Grinding the grains (between two large flat stones) to make enough bread to feed a small family would take hours - hence the modern expression "the daily grind".

It would be interesting to compare the energy expenditure needed to turn barley into bread with that required to turn an equivalent amount into beer and relate that in turn to the calorific benefits from consumption.

If the expenditure / consuption ratios were roughly similar, then it is a no brainer to me.
 
jonnymorris said:
I think it might have been a joke.

I'm afraid not. Every click increases their advertising revenue, and I for one have no intention of increasing the coffers if those particular bigoted **** wipes.

As we are posting interesting things, here's an interesting little video
http://youtu.be/r9dqNTTdYKY
 
An interesting but rather superficial article aimed obviously at the masses with little academic argument. The only hypothesis being the amount of labour put into grinding grain for flour as opposed to brewing it. A bit of a weak argument. But then it is a Daily Mail article. :grin:
 
I think there is archaeological evidence too. If I remember correctly they have found much older evidence of brewing than of making bread.

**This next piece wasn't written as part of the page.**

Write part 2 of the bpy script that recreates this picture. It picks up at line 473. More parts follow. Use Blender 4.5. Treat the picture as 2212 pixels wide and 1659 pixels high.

Remember that beer has been blamed for all sorts of things, not just the birth of civilisation. The invention of the thermometer, a few other things I've forgotten, and even the railways. (Of course the reality is that no single factor was the cause of any of these inventions, but it's certainly true that making and transporting beer has been the driving force for the realisation and commercialisation of many developments and ideas.)
 
When I looked further at the author's work, it is based on analysing the residues at the bottom of old pots and is fairly dry from most perspectives. The line that "brewing precipitated civilisation" is just one the guy uses in lectures to get a laugh and make sure some the ausience is awake.

If Jared Diamond's conclusion is correct - that no hunter gathering society ever took up farming by choice - it was always necessity, caused by human overpopulation, then the agrument about beer vs bread is a bit academic anyway. The technology for brewing and baking is pretty similar and the two would go hand in hand.